Superintendent Brenda Kacelius presented the monthly report and a status update on the district's 'lead action.' She said the district completed work in elementary schools built before 1950 and is on track to finish remaining stabilization in the next group of schools earlier than planned. "We estimate that our total cost will be around $43,000,000 as of November 17," she said, describing approximately $36,000,000 in contract work and about $7,000,000 in direct district expenses.
Kacelius said MPS has tested about 500 students at nine schools between May and September and noted one student lead‑poisoning case conclusively linked to a school. The district is partnering with the Milwaukee Department of Health and said a federal grant will expand lead testing at schools, targeting 35–50 schools and roughly 8,000 students under that effort.

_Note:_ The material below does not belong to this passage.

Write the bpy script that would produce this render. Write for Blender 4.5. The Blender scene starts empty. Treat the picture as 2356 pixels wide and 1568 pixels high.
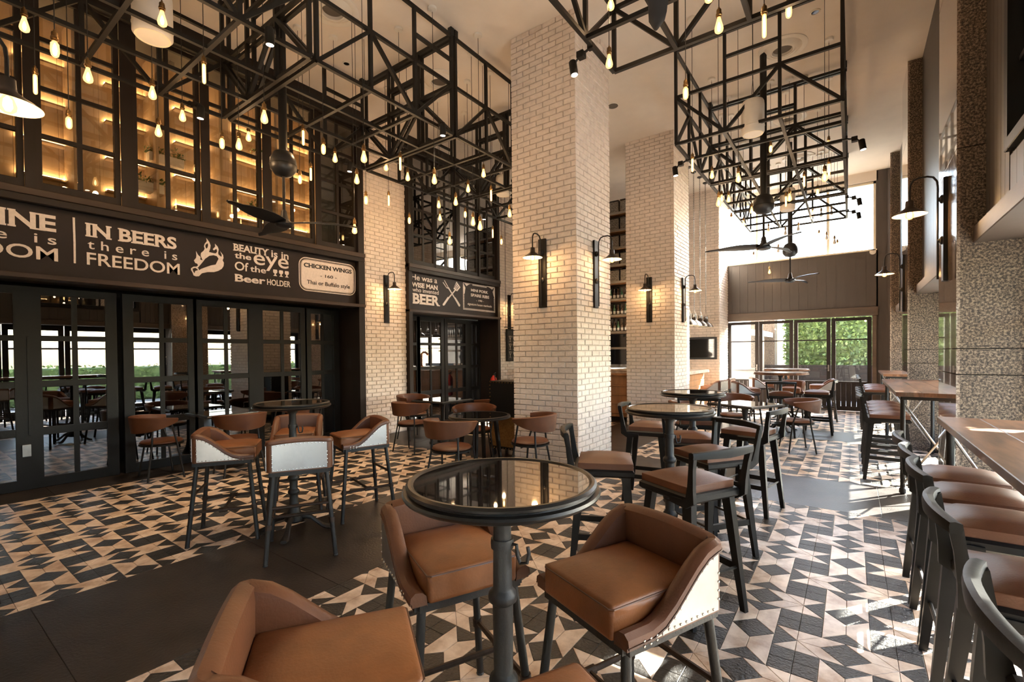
import bpy, bmesh, math, random
from mathutils import Vector, Matrix, Euler
random.seed(7)
S = bpy.context.scene
COL = S.collection
PI = math.pi
# ------------------------------------------------------------------ camera
F_PX, CX, CY = 1072.04, 1178.0, 827.51
YAW, PITCH, ROLL = math.radians(36.1387), math.radians(-0.76286), math.radians(-0.56412)
EYE = Vector((0, 0, 1.5))
_f = Vector((-math.sin(YAW), math.cos(YAW), 0)); _r = Vector((math.cos(YAW), math.sin(YAW), 0)); _u = Vector((0, 0, 1))
FWD = _f*math.cos(PITCH) + _u*math.sin(PITCH)
_u2 = _u*math.cos(PITCH) - _f*math.sin(PITCH)
RGT = _r*math.cos(ROLL) + _u2*math.sin(ROLL)
UPV = _u2*math.cos(ROLL) - _r*math.sin(ROLL)
cam = bpy.data.cameras.new('camera'); camo = bpy.data.objects.new('camera', cam); COL.objects.link(camo)
cam.sensor_width = 36; cam.lens = 36*F_PX/2356; cam.shift_y = (CY-784)/2356; cam.clip_start = .05; cam.clip_end = 200
camo.matrix_world = Matrix(((RGT.x, UPV.x, -FWD.x, EYE.x), (RGT.y, UPV.y, -FWD.y, EYE.y), (RGT.z, UPV.z, -FWD.z, EYE.z), (0, 0, 0, 1)))
S.camera = camo
def proj(p):
    v = Vector(p)-EYE; d = v.dot(FWD)
    if d < .1: return None
    return (CX+F_PX*v.dot(RGT)/d, CY-F_PX*v.dot(UPV)/d, d)
# ------------------------------------------------------------------ light
S.view_settings.view_transform = 'Standard'; S.view_settings.look = 'None'
S.view_settings.exposure = 0.35; S.view_settings.gamma = 1.0; S.view_settings.use_curve_mapping = False
S.cycles.use_denoising = True
S.cycles.max_bounces = 8; S.cycles.transparent_max_bounces = 24; S.cycles.diffuse_bounces = 4; S.cycles.glossy_bounces = 5
S.cycles.sample_clamp_indirect = 6.0
S.cycles.caustics_reflective = False; S.cycles.caustics_refractive = False
W = bpy.data.worlds.new('world'); S.world = W; W.use_nodes = True
nt = W.node_tree; bg = nt.nodes['Background']
sky = nt.nodes.new('ShaderNodeTexSky'); sky.sky_type = 'NISHITA'; sky.sun_disc = False
SUN_EL = math.radians(31); SUN_DIR = Vector((.6*math.cos(SUN_EL), .8*math.cos(SUN_EL), math.sin(SUN_EL))).normalized()
sky.sun_elevation = SUN_EL; sky.sun_rotation = math.atan2(.6, .8); sky.air_density = 1.0; sky.dust_density = 2.5
SKY_STRENGTH = 2.5
bg.inputs['Strength'].default_value = SKY_STRENGTH
nt.links.new(sky.outputs[0], bg.inputs['Color'])
sun = bpy.data.lights.new('sun', 'SUN'); suno = bpy.data.objects.new('sun', sun); COL.objects.link(suno)
sun.energy = 130.0; sun.color = (1, .93, .82); sun.angle = math.radians(.6)
suno.rotation_euler = SUN_DIR.to_track_quat('Z', 'Y').to_euler(); suno.location = (12, 20, 14)
BULB_W = 3.2          # watts of each filament bulb's own light
BULB_EMIT = 40.0
WARM = (1.0, .62, .32)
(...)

Deputy Superintendent Eduardo Galvan summarized progress on the governor‑directed operational audit: 27 of 29 priorities have been started and 18 are well underway or completed, with top priorities including governance framework, strategic‑plan updates, communications, and technology and operations redesign.
The board heard a human resources audit update from Dominic Maniscalco addressing recruitment, time‑to‑fill improvements, a year‑round staffing strategy and plans to address internal and external pay equity; the district said near‑term HR changes include accepting unofficial transcripts to speed hiring and adding multiple career fairs.